Many of the most militant demands firing the democratic movement have become the key elements in what is now referred to as the ‘total reformation’ movement. These include: the repeal of all the repressive political laws; the resignation of Habibie; the abolition of the MPR, the Suharto-imposed upper house; immediate elections; and the confiscation of the assets of the Suharto clan and the trial of the former president. According to ASIET, many student groups - not to mention pro-reform worker and urban poor groups - have moved into political action as a result of the influence of the PRD, whose platform has included many of these demands since its formation in 1996.

While ASIET and its backer, the Democratic Socialist Party in Australia, remain uncritical supporters of the PRD, the DSP leadership has good contacts with the underground movement and its observations carry weight. However, the DSP seems to be motivated more by the good, old-fashioned ‘diplomatic internationalism’ of the old ‘official communist’ parties than a healthy Leninist proletarian internationalism.

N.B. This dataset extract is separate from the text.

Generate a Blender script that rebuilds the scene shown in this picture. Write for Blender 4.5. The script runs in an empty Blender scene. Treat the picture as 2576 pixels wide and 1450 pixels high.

According to comrade Lane,

“The most impressive forces remain those organised underground through the PRD. The PRD is still banned, despite all Habibie’s noises about reform, and PRD leaders remain in jail, but the underground seems very strong.”

He continues:

“The organisation seems to have grown remarkably over the last period. It is quite clear that it remains the only force with a solid mass base, which is steadily growing. The PRD activists are still working under very difficult conditions because of the ban. While Budiman Sujatmiko, Dita Sari and other PRD leaders remain in jail, the PRD must assume that any of its members will be liable to arrest. At the same time, they are already testing out the regime’s ability to suppress the PRD if it surfaces.”

In the absence of any other conscious revolutionary forces, the role and the subsequent development of the PRD - including possible splits - assume the greatest importance. That the organisation is growing is not surprising in this period. Its reaction to Pakpahan’s call for a workers’ party and his invitation to Megawati Sukarnoputri will provide the PRD with an immediate test.